II. The Gospel Miracles, in a Series of Poetical Sketches, with Illustrative Conversations. By Richard Mant, D. D. M. R. I. A., Lord Bishop of Down and Connor.-London, 12mo. 1832.

"Pity, religion has so seldom found
A skilful guide into poetic ground!"

SUCH was the exclamation of Cowper, who himself acted subsequently as guide, with unusual success, endeavouring to remove from English literature the reproach of having a large body of poetry with few distinctive marks of Christianity; so that he has been styled, and not inaptly, the poet of the New Testament.

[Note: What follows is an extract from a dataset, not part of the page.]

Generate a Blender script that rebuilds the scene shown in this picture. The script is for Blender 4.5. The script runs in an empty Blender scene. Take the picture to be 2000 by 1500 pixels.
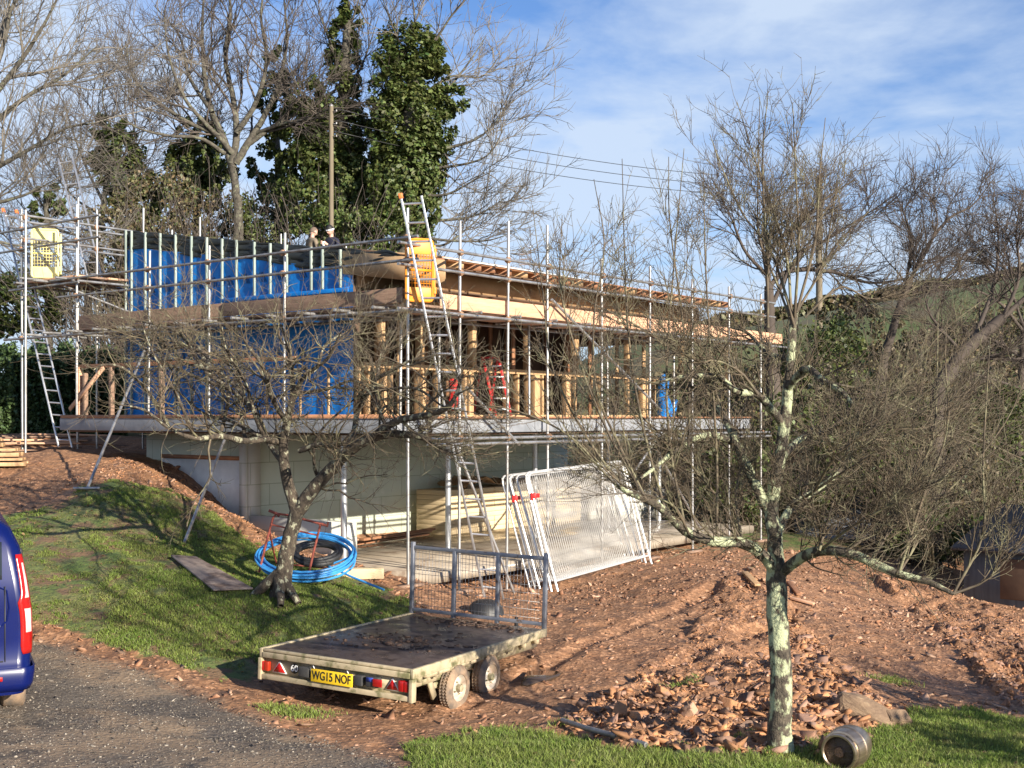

Devotional poems had indeed been published by Herbert, Watts, and others; but their compositions were valued for piety, rather than for poetical merit; while the pieces of a similar character in the works of Pope and Thomson, though enriched by harmony of versification and beauty of imagery, were considered, with some exceptions, little superiour, in a religious point of view, to those of heathen moralists; and Young's Night Thoughts, though containing some magnificent passages, were rejected as too gloomy and ascetic. Milton's Paradise Lost, though professing to

-'Assert eternal Providence,
And justify the ways of God to men,"

was more read and admired for its sublimity in describing Pandemonium, for its picture of "obdurate pride" in the master-spirit of hell, and for its happy delineation of two innocent beings in paradise, than for its tendency to elevate the soul above earth and earth-born cares, and waft it on the wings of rapture into the Empyreum!